Saturday, August 29, 2009

In defense of Julie


Quite a few people I know detested the "Julie" half of Julie & Julia. I saw the movie yesterday afternoon, and I have to wonder why the parts of the film set in 2002, in the Queens apartment of an appealing young couple, have attracted such raw hatred from so many. A fair portion of the haters' ire has settled on the character of Julie Powell, who is described as self-absorbed, irritating, and utterly unlikable. Some folks have floated the idea that putting Amy Adams, who plays Powell, up against Meryl Streep as Julia Child made for an unfair fight. But Adams has plenty of acting chops, as she demonstrated in her Oscar-nominated performance in Junebug, so that's not the problem. Perhaps, as Michael suggested, the movie's version of Powell is written as such an annoying brat that Adams can't do anything but channel pure brattiness?

I'd argue that Julie Powell is one of Nora Ephron's realest characters in a good long while. When Harry Met Sally..., the 1989 romantic comedy that Ephron wrote but didn't direct, presented two very human people: Harry, who acted like a bit of a jerk sometimes but could never completely conceal his soft heart; and Sally, whose neurotic restaurant ordering and insistence on organization ran the very definite risk of annoying even the most sentimental viewer. Actually, the movie introduced us to two more people who were extremely real and flawed: the smug marrieds, played by Carrie Fisher and the late Bruno Kirby, who lay in bed thanking their lucky stars that they'd never have to date again. (Is that what marriage is for? The film dramatizes our desperate desire to escape the horrors of dating more nimbly than most others I've seen.)

The lovers-to-be in Sleepless in Seattle were less messed up, and those in You've Got Mail led charmed enough lives to be entirely less relatable. Julie Powell is selfish sometimes, isn't as committed as she should be to her job at a call center for family members of 9/11 victims, and occasionally throws a hissy fit that she herself recognizes as small-child behavior. Yet her husband, Eric (the always wonderful Chris Messina), loves her, presumably because she's quirky and has a restless mind and a big heart. When she presents him and a table full of friends with her latest creation from Child's epic tome Mastering the Art of French Cooking, you can see why he sticks with her through the tantrums and self-absorption.

Julie is a free spirit in a modest apartment that feels to her like a cage, and her repeated insistence that she's not a writer because she hasn't been published is something that rings too true for all of us writers who have been published but still have trouble seeing ourselves as writers. What Julie endures in the film is a quarterlife crisis, and while it isn't always pretty to watch, it was never less than interesting for me, because I'm just now trying to come out the other end of my own. (One assumes that the publication of Powell's blog-turned-book, in which she wrote about preparing French Cooking's 524 recipes in a year, has gone a long way toward resolving her angst about turning 30 with little to show for it.)

Watching the Julia scenes is a joy because a Streep performance is nearly always a joy.

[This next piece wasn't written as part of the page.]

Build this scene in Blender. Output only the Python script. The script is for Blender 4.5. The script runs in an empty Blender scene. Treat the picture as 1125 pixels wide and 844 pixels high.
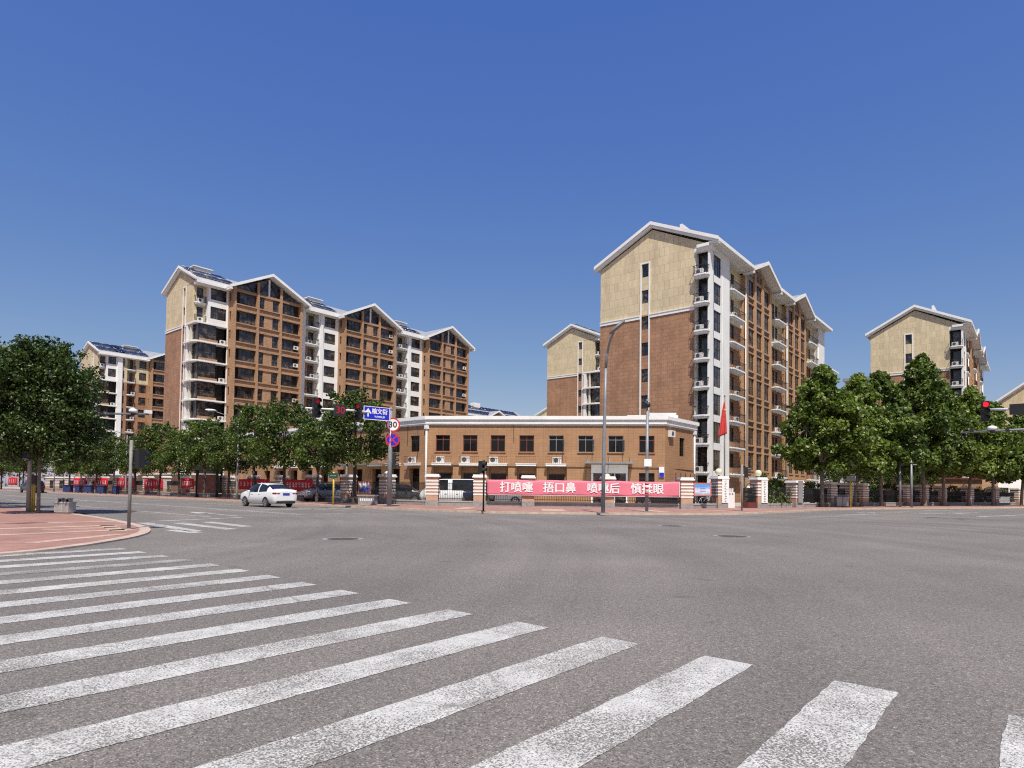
import bpy, math, random
import numpy as np
from mathutils import Matrix, Vector

# ------------------------------------------------------------------ camera, sky, sun
SC = bpy.context.scene
COL = SC.collection
R = math.radians
AL = 0.6959                      # heading of the street grid against the view axis
CAM_H = 1.3796
cd = bpy.data.cameras.new('camera'); cam = bpy.data.objects.new('camera', cd); COL.objects.link(cam)
cd.sensor_width = 36; cd.lens = 36*691.852/1125; cd.shift_y = (516.25-422)/1125
cd.clip_start = 0.1; cd.clip_end = 4000
cam.matrix_world = (Matrix.Translation((0, 0, CAM_H)) @ Matrix.Rotation(AL-math.pi/2, 4, 'Z')
                    @ Matrix.Rotation(math.pi/2+0.0306, 4, 'X') @ Matrix.Rotation(0.0133, 4, 'Z'))
SC.camera = cam
SUN_AZ, SUN_EL = 223, 58
w = bpy.data.worlds.new('World'); SC.world = w; w.use_nodes = True
nt = w.node_tree; bg = nt.nodes['Background']
sky = nt.nodes.new('ShaderNodeTexSky'); sky.sky_type = 'NISHITA'; sky.sun_disc = False
sky.sun_elevation = R(SUN_EL); sky.sun_rotation = R(SUN_AZ)
sky.air_density = 0.8; sky.dust_density = 0.8; sky.ozone_density = 10.0; sky.altitude = 50
# the camera's rendering of that sky: one response curve per channel
sep = nt.nodes.new('ShaderNodeSeparateColor'); cmb = nt.nodes.new('ShaderNodeCombineColor'); nt.links.new(sky.outputs[0], sep.inputs[0])
SKY_S, EXPO = 0.15, 0.3
unit = SKY_S*2**EXPO
for i, (kk, pw) in enumerate(((1.207, 1.166), (0.667, 0.853), (0.591, 0.259))):
    m1 = nt.nodes.new('ShaderNodeMath'); m1.operation = 'MULTIPLY'; m1.inputs[1].default_value = unit
    m2 = nt.nodes.new('ShaderNodeMath'); m2.operation = 'POWER'; m2.inputs[1].default_value = pw
    m3 = nt.nodes.new('ShaderNodeMath'); m3.operation = 'MULTIPLY'; m3.inputs[1].default_value = kk/unit
    nt.links.new(sep.outputs[i], m1.inputs[0]); nt.links.new(m1.outputs[0], m2.inputs[0]); nt.links.new(m2.outputs[0], m3.inputs[0]); nt.links.new(m3.outputs[0], cmb.inputs[i])
nt.links.new(cmb.outputs[0], bg.inputs[0]); bg.inputs[1].default_value = SKY_S
sl = bpy.data.lights.new('sun', 'SUN'); sl.energy = 4.4; sl.angle = R(0.5); sl.color = (1, 0.945, 0.85)
so = bpy.data.objects.new('sun', sl); COL.objects.link(so)
so.rotation_euler = (R(90-SUN_EL), 0, R(180-SUN_AZ)); so.location = (-60, -80, 160)
vs = SC.view_settings
vs.view_transform = 'Standard'; vs.look = 'None'; vs.exposure = EXPO; vs.gamma = 1; vs.use_curve_mapping = False
SC.cycles.use_denoising = False; SC.cycles.pixel_filter_type = 'BLACKMAN_HARRIS'; SC.cycles.filter_width = 1.15
SC.cycles.max_bounces = 6; SC.cycles.transparent_max_bounces = 8

# ------------------------------------------------------------------ helpers
class MB:
    """collects faces; build() links them as one mesh object"""
    def __init__(s): s.v = []; s.f = []; s.m = []; s.sm = []
    def face(s, pts, mi=0, sm=False):
        n = len(s.v); s.v += [tuple(p) for p in pts]; s.f.append(tuple(range(n, n+len(pts)))); s.m.append(mi); s.sm.append(sm)
    def box(s, x0, x1, y0, y1, z0, z1, mi=0, M=None):
        c = [(x, y, z) for z in (z0, z1) for y in (y0, y1) for x in (x0, x1)]
        if M: c = [tuple(M @ Vector(p)) for p in c]
        n = len(s.v); s.v += c
        for q in ((0, 2, 3, 1), (4, 5, 7, 6), (0, 1, 5, 4), (2, 6, 7, 3), (0, 4, 6, 2), (1, 3, 7, 5)):
            s.f.append(tuple(n+i for i in q)); s.m.append(mi); s.sm.append(False)
    def cbox(s, c, d, rz=0, mi=0):
        M = Matrix.Translation(c) @ Matrix.Rotation(rz, 4, 'Z')
        s.box(-d[0]/2, d[0]/2, -d[1]/2, d[1]/2, -d[2]/2, d[2]/2, mi, M)
    def prism(s, poly, z0, z1, mi=0, mside=None, M=None):
        if mside is None: mside = mi
        a = [(p[0], p[1], z0) for p in poly]; b = [(p[0], p[1], z1) for p in poly]
        if M: a = [tuple(M @ Vector(p)) for p in a]; b = [tuple(M @ Vector(p)) for p in b]
        n = len(poly); k = len(s.v); s.v += a+b
        s.f.append(tuple(range(k+n-1, k-1, -1))); s.m.append(mside); s.sm.append(False)
        s.f.append(tuple(range(k+n, k+2*n))); s.m.append(mi); s.sm.append(False)
        for i in range(n):
            j = (i+1) % n
            s.f.append((k+i, k+j, k+n+j, k+n+i)); s.m.append(mside); s.sm.append(False)
    def tube(s, pts, rad, n=10, mi=0, caps=True):
        pts = [Vector(p) for p in pts]
        if not hasattr(rad, '__len__'): rad = [rad]*len(pts)
        k = len(s.v); prev = None
        for i, p in enumerate(pts):
            d = (pts[min(i+1, len(pts)-1)]-pts[max(i-1, 0)]).normalized()
            if prev is None:
                a = d.orthogonal().normalized()
            else:
                a = (prev-d*prev.dot(d)).normalized()
            prev = a; b = d.cross(a)
            for j in range(n):
                t = 2*math.pi*j/n; s.v.append(tuple(p+(a*math.cos(t)+b*math.sin(t))*rad[i]))
        for i in range(len(pts)-1):
            for j in range(n):
                q = (j+1) % n
                s.f.append((k+i*n+j, k+i*n+q, k+(i+1)*n+q, k+(i+1)*n+j)); s.m.append(mi); s.sm.append(True)
        if caps:
            s.f.append(tuple(k+j for j in range(n-1, -1, -1))); s.m.append(mi); s.sm.append(False)
            e = k+(len(pts)-1)*n
            s.f.append(tuple(e+j for j in range(n))); s.m.append(mi); s.sm.append(False)
    def ball(s, c, r, mi=0, nu=14, nv=8, sc=(1, 1, 1)):
        k = len(s.v)
        for i in range(nv+1):
            t = math.pi*i/nv
            for j in range(nu):
                p = 2*math.pi*j/nu
                s.v.append((c[0]+r*sc[0]*math.sin(t)*math.cos(p), c[1]+r*sc[1]*math.sin(t)*math.sin(p), c[2]+r*sc[2]*math.cos(t)))
        for i in range(nv):
            for j in range(nu):
                q = (j+1) % nu
                s.f.append((k+i*nu+j, k+(i+1)*nu+j, k+(i+1)*nu+q, k+i*nu+q)); s.m.append(mi); s.sm.append(True)
    def mesh(s, name, mats):
        me = bpy.data.meshes.new(name); me.from_pydata(s.v, [], s.f)
        for m in (mats if isinstance(mats, (list, tuple)) else [mats]): me.materials.append(m)
        me.polygons.foreach_set('material_index', s.m); me.polygons.foreach_set('use_smooth', s.sm)
        me.update(); return me
    def build(s, name, mats, parent=None, loc=None, rz=0):
        return put(name, s.mesh(name, mats), parent, loc, rz)

def put(name, me, parent=None, loc=None, rz=0):
    o = bpy.data.objects.new(name, me); COL.objects.link(o)
    if parent: o.parent = parent
    if loc: o.location = loc
    if rz: o.rotation_euler = (0, 0, rz)
    return o
def tag(o, label, cat, group=None):
    o['label'] = label; o['category'] = cat
    if group: o['group'] = group
    return o
def thing(name, label, cat, loc=(0, 0, 0), rz=0, group=None):
    o = bpy.data.objects.new(name, None); COL.objects.link(o); o.location = loc; o.rotation_euler = (0, 0, rz)
    o.empty_display_size = 0.3
    return tag(o, label, cat, group)
def struct(o, kind='structure'):
    o['kind'] = kind; return o
def copy_tree(o, parent=None):
    c = o.copy(); COL.objects.link(c); c.parent = parent
    for ch in list(o.children): copy_tree(ch, c)
    return c

# rays of the photograph's survey (pixel columns of the 1125 px wide photograph) -> plan positions
F_, VC_, TH_, PH_ = 691.852, 516.25, 0.0306, 0.0133
def ray(u, v):
    A, B = u-562.5, v-VC_
    a = A*math.cos(PH_)+B*math.sin(PH_); b = -A*math.sin(PH_)+B*math.cos(PH_)
    r, up = a/F_, -b/F_; ct, st = math.cos(TH_), math.sin(TH_)
    vx, vy, vz = r, ct-up*st, st+up*ct
    return Vector((vx*math.sin(AL)+vy*math.cos(AL), -vx*math.cos(AL)+vy*math.sin(AL), vz))
def at_depth(u, v, d):
    q = ray(u, v); n = q.x*math.cos(AL)+q.y*math.sin(AL); return q*(d/n)+Vector((0, 0, CAM_H))
def at_x(u, v, x): q = ray(u, v); return q*(x/q.x)+Vector((0, 0, CAM_H))
def at_y(u, v, y): q = ray(u, v); return q*(y/q.y)+Vector((0, 0, CAM_H))
def at_ground(u, v, z=0): q = ray(u, v); return q*((z-CAM_H)/q.z)+Vector((0, 0, CAM_H))

# ------------------------------------------------------------------ materials
def newmat(name):
    m = bpy.data.materials.new(name); m.use_nodes = True
    return m, m.node_tree, m.node_tree.nodes['Principled BSDF']
def N(t, typ, **kw):
    n = t.nodes.new(typ)
    for k, v in kw.items():
        if k.startswith('i_'): n.inputs[k[2:].replace('_', ' ')].default_value = v
        else: setattr(n, k, v)
    return n
def ramp(t, fac, stops):
    r = t.nodes.new('ShaderNodeValToRGB'); e = r.color_ramp.elements
    while len(e) < len(stops): e.new(0.5)
    for i, (p, c) in enumerate(stops):
        e[i].position = p; e[i].color = tuple(c)+(1,) if len(c) == 3 else c
    t.links.new(fac, r.inputs[0]); return r.outputs[0]
def mix(t, fac, a, b, mode='MIX'):
    n = t.nodes.new('ShaderNodeMix'); n.data_type = 'RGBA'; n.blend_type = mode
    for inp, val in ((n.inputs[0], fac), (n.inputs[6], a), (n.inputs[7], b)):
        if hasattr(val, 'is_linked') or hasattr(val, 'links'): t.links.new(val, inp)
        elif isinstance(val, (int, float)): inp.default_value = val
        else: inp.default_value = tuple(val)+(1,)
    return n.outputs[2]
def pmat(name, col, rough=0.6, metal=0.0, var=0.12, scale=1.5, bump=0.0, bscale=60, spec=0.5, vary_obj=0.0):
    m, t, b = newmat(name)
    geo = N(t, 'ShaderNodeNewGeometry'); 
    no = N(t, 'ShaderNodeTexNoise', i_Scale=scale, i_Detail=6.0); t.links.new(geo.outputs['Position'], no.inputs['Vector'])
    lo = tuple(max(0, c*(1-var)) for c in col); hi = tuple(min(1, c*(1+var)) for c in col)
    c = ramp(t, no.outputs[0], [(0.3, lo), (0.7, hi)])
    t.links.new(c, b.inputs['Base Color'])
    b.inputs['Roughness'].default_value = rough; b.inputs['Metallic'].default_value = metal
    b.inputs['Specular IOR Level'].default_value = spec
    if bump:
        n2 = N(t, 'ShaderNodeTexNoise', i_Scale=bscale, i_Detail=3.0); t.links.new(geo.outputs['Position'], n2.inputs['Vector'])
        bp = N(t, 'ShaderNodeBump', i_Strength=bump, i_Distance=0.02); t.links.new(n2.outputs[0], bp.inputs['Height']); t.links.new(bp.outputs[0], b.inputs['Normal'])
    return m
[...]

She elevates the material in a way that recalls her work in The Devil Wears Prada, which wouldn't have been a quarter as good without her contribution. (Stanley Tucci, as Julia's husband, Paul, is also a pleasure to watch, as always.) But we already know the story of the first real celebrity chef, who introduced ordinary Americans to a marvelous new way of cooking. Powell's story looked messier on the screen -- literally, in certain cases, when a dish didn't turn out as planned -- but was easier for me to connect with.

A fellow Kibbutznik who saw the movie complained that when Powell's husband temporarily leaves her, it's unclear why, and that it's equally unclear what his motives are for returning. Nothing could be further from the truth. Powell begins to overfocus on her blog project halfway through the film, and her husband needs space; she's turning into Cookzilla, and he wants a break from the drama. He comes back because he reads her indirect apology to him on her blog, which goes to show that emotional wrecks can sometimes pick themselves up and act like reasonably normal humans via the power of writing, a phenomenon to which I can also relate.

I suspect that I liked Powell's character more than some of my peers because I'm more self-absorbed than some of them, and thus more like her. I also wonder whether the bloggers and oddballs among her critics took out the sharp knives because they saw too much of themselves, and their own Internet solipsism, in Julie. Whatever the case may be, Julie & Julia is a small gem of satisfying light comedy, and I recommend it -- especially to those who've recently seen The Hurt Locker and need a counterbalance.